Forgive us our debts, as we have forgiven our debtors—even if he did it to me first. You’re certain to hear when your children feel someone has offended them. This is an excellent opportunity to discuss and encourage forgiveness.


Children are not so quick to announce when they have offended someone else, but parents will often be aware. If the situation calls for discipline, prayer can be an integral part of it. Explain to your children what they did, why it was wrong, and why they received a consequence. Then pray with them. If they are very little, you can ask God to forgive them and to strengthen them to obey. If they can talk, they can say, “I’m sorry, God. Help me obey.” When the incident involves someone else, make sure your children know they need to ask the other person’s forgiveness too. Assure your child that God’s forgiveness is immediate and complete.


After your children disobey is an opportunity to pray, Lead us not into temptation, but deliver us from evil.
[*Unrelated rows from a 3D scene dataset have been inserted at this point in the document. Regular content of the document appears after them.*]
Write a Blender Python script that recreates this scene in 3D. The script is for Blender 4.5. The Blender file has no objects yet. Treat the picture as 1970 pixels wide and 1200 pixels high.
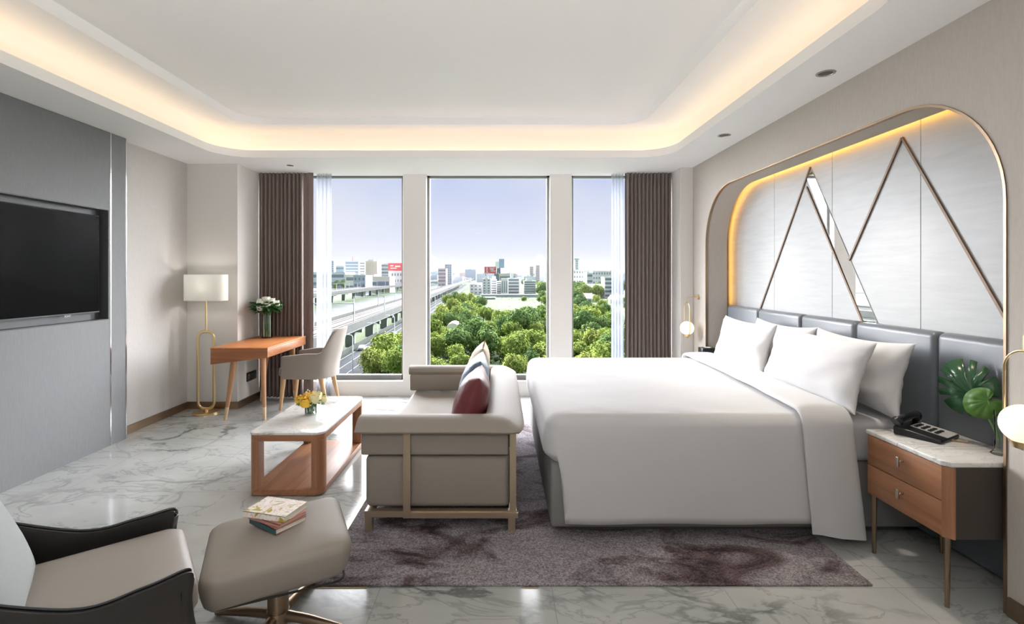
import bpy, bmesh, math, random
from mathutils import Vector, Matrix, noise
random.seed(7)
sc = bpy.context.scene
C = sc.collection
PI = math.pi
H = 1.45                     # eye height

# ------------------------------------------------------------------ camera
cam = bpy.data.cameras.new('camera'); co = bpy.data.objects.new('camera', cam); C.objects.link(co)
co.location = (0, 0, H); co.rotation_euler = (PI/2, 0, 0)
cam.sensor_width = 36; cam.lens = 36*980/1970
cam.shift_x = 22/1970; cam.shift_y = -70/1970
cam.clip_end = 9000
sc.camera = co
sc.view_settings.view_transform = 'Standard'; sc.view_settings.look = 'None'
sc.view_settings.gamma = 1; sc.view_settings.use_curve_mapping = False
sc.view_settings.exposure = 0.1
sc.cycles.max_bounces = 8; sc.cycles.diffuse_bounces = 5; sc.cycles.glossy_bounces = 4
sc.cycles.transmission_bounces = 8; sc.cycles.transparent_max_bounces = 16
sc.cycles.sample_clamp_indirect = 6; sc.cycles.caustics_refractive = False; sc.cycles.caustics_reflective = False

# ------------------------------------------------------------------ world: hazy sky with thin cloud
w = bpy.data.worlds.new('sky'); sc.world = w; w.use_nodes = True
nt = w.node_tree; N = nt.nodes; L = nt.links
bg = N['Background']
tc = N.new('ShaderNodeTexCoord'); sx = N.new('ShaderNodeSeparateXYZ'); L.new(tc.outputs['Generated'], sx.inputs[0])
cr = N.new('ShaderNodeValToRGB'); L.new(sx.outputs['Z'], cr.inputs[0])
e = cr.color_ramp.elements
e[0].position = 0.0; e[0].color = (.72, .725, .80, 1)
e[1].position = .5; e[1].color = (.34, .45, .76, 1)
k = e.new(.09); k.color = (.64, .68, .82, 1)
k = e.new(.22); k.color = (.46, .54, .78, 1)
mp = N.new('ShaderNodeMapping'); L.new(tc.outputs['Generated'], mp.inputs[0]); mp.inputs['Scale'].default_value = (1, 1, 1.8)
nz = N.new('ShaderNodeTexNoise'); L.new(mp.outputs[0], nz.inputs['Vector']); nz.inputs['Scale'].default_value = 3.0; nz.inputs['Detail'].default_value = 7; nz.inputs['Roughness'].default_value = .55
cr2 = N.new('ShaderNodeValToRGB'); L.new(nz.outputs[0], cr2.inputs[0]); cr2.color_ramp.elements[0].position = .40; cr2.color_ramp.elements[1].position = .72
mm = N.new('ShaderNodeMath'); mm.operation = 'MULTIPLY'; L.new(cr2.outputs[0], mm.inputs[0]); mm.inputs[1].default_value = .9
mx = N.new('ShaderNodeMix'); mx.data_type = 'RGBA'; L.new(mm.outputs[0], mx.inputs[0]); L.new(cr.outputs[0], mx.inputs[6]); mx.inputs[7].default_value = (.70, .72, .80, 1)
L.new(mx.outputs[2], bg.inputs[0]); bg.inputs[1].default_value = 1.0

def light(name, kind, loc, rot, energy, color=(1, 1, 1), **kw):
    l = bpy.data.lights.new(name, kind); l.energy = energy; l.color = color
    for a, b in kw.items(): setattr(l, a, b)
    o = bpy.data.objects.new(name, l); C.objects.link(o); o.location = loc; o.rotation_euler = rot
    return o
# veiled sun outside the windows for soft daylight, plus two added fill suns
def veiled_sun(name, az, el, energy, ang):
    """az: degrees to the right of straight out of the windows; light travels back into the room"""
    o = light(name, 'SUN', (0, 30, 40), (0, 0, 0), energy, (.965, .97, 1.0), angle=math.radians(ang))
    d = -Vector((math.sin(math.radians(az))*math.cos(math.radians(el)), math.cos(math.radians(az))*math.cos(math.radians(el)), math.sin(math.radians(el))))
    o.rotation_euler = d.to_track_quat('-Z', 'Y').to_euler(); return o
veiled_sun('veiled_sun', -56, 20, 21.0, 50)
veiled_sun('fill_sun_right', 56, 20, 15.0, 50)
veiled_sun('fill_sun_front', 0, 28, 12.5, 80)
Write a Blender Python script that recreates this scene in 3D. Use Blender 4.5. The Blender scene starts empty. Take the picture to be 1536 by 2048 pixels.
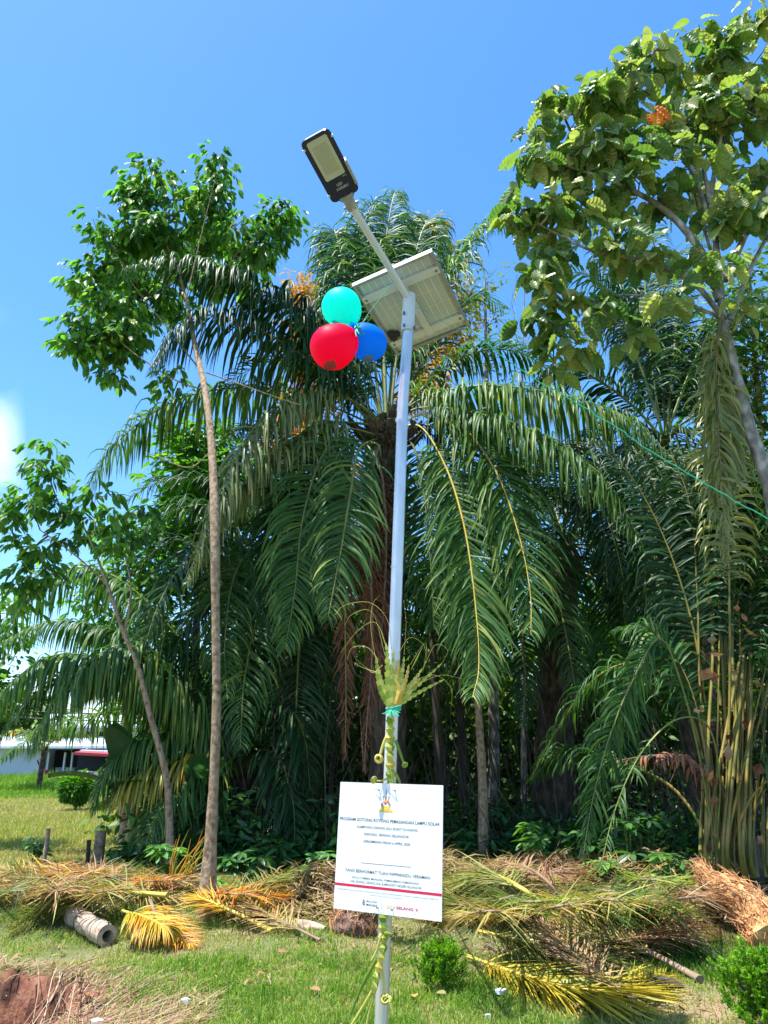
import bpy, math
import numpy as np
from math import radians as R, pi, sin, cos
from mathutils import Vector
SC = bpy.context.scene
COL = SC.collection

# ---------------------------------------------------------------- camera
FPX = 1490.0; TH = math.atan((1510-1024)/FPX); EYE = 1.55
cam_d = bpy.data.cameras.new('camera'); cam = bpy.data.objects.new('camera', cam_d); COL.objects.link(cam)
cam_d.sensor_fit = 'VERTICAL'; cam_d.sensor_height = 36; cam_d.lens = 36*FPX/2048
cam_d.clip_end = 2000; cam_d.clip_start = 0.05
cam.location = (0, 0, EYE); cam.rotation_euler = (pi/2+TH, 0, 0)
SC.camera = cam
# ---------------------------------------------------------------- sun, sky, exposure
SUN = Vector((-0.26, -0.09, 0.96)).normalized()
sl = bpy.data.lights.new('sun', 'SUN'); sl.energy = 5.0; sl.angle = R(0.5); sl.color = (1.0, 0.97, 0.92)
so = bpy.data.objects.new('sun', sl); COL.objects.link(so)
so.rotation_euler = (-SUN).to_track_quat('-Z', 'Y').to_euler()
W = bpy.data.worlds.new('World'); SC.world = W; W.use_nodes = True
wn, wl = W.node_tree.nodes, W.node_tree.links
wn.clear()
wo = wn.new('ShaderNodeOutputWorld'); bg = wn.new('ShaderNodeBackground'); sky = wn.new('ShaderNodeTexSky')
sky.sky_type = 'NISHITA'; sky.sun_disc = False
sky.sun_elevation = math.asin(SUN.z); sky.sun_rotation = math.atan2(SUN.x, SUN.y)
sky.air_density = 1.0; sky.dust_density = 0.6; sky.ozone_density = 3.0; sky.altitude = 50
hs = wn.new('ShaderNodeHueSaturation'); hs.inputs['Saturation'].default_value = 1.27; hs.inputs['Value'].default_value = 1.05
tcw = wn.new('ShaderNodeTexCoord'); sep = wn.new('ShaderNodeSeparateXYZ')
nz = wn.new('ShaderNodeTexNoise'); nz.inputs['Scale'].default_value = 4.2; nz.inputs['Detail'].default_value = 7
nz.inputs['Roughness'].default_value = 0.5
mpw = wn.new('ShaderNodeMapping'); mpw.inputs['Scale'].default_value = (1, 1, 1.6); mpw.inputs['Location'].default_value = (0.35, 0.2, 0.1)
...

When you hear of other children’s disobedience, pray with your children to be given strength to withstand temptation. As they leave for school or activities, take a minute and ask God to be with them. Whatever happens throughout the day, your child will carry the warm glow of that prayer.


With only a little direction, your children’s trust and faith in God will become an example even to you. They will see God’s handiwork in a hundred places to which we adults have long had our eyes closed. They will firmly believe that whatever the situation, “God can fix it!” And He can.

Amen. Or so be it. That’s the attitude we should take to our children’s prayers. As children learn to pray, we will be amused, touched, and maybe shocked by some of their ideas. But when they say amen, it is not the time to correct their theology. Let their prayers be their own conversations with God, and if need be, discuss it at another time.


You need no special degree, no advanced education to teach your children to pray. If you have a sincere desire for your children to know the Lord, the opportunities are endless. You only need to take advantage of them. The result will be children who are building an everlasting relationship with Our Father in Heaven.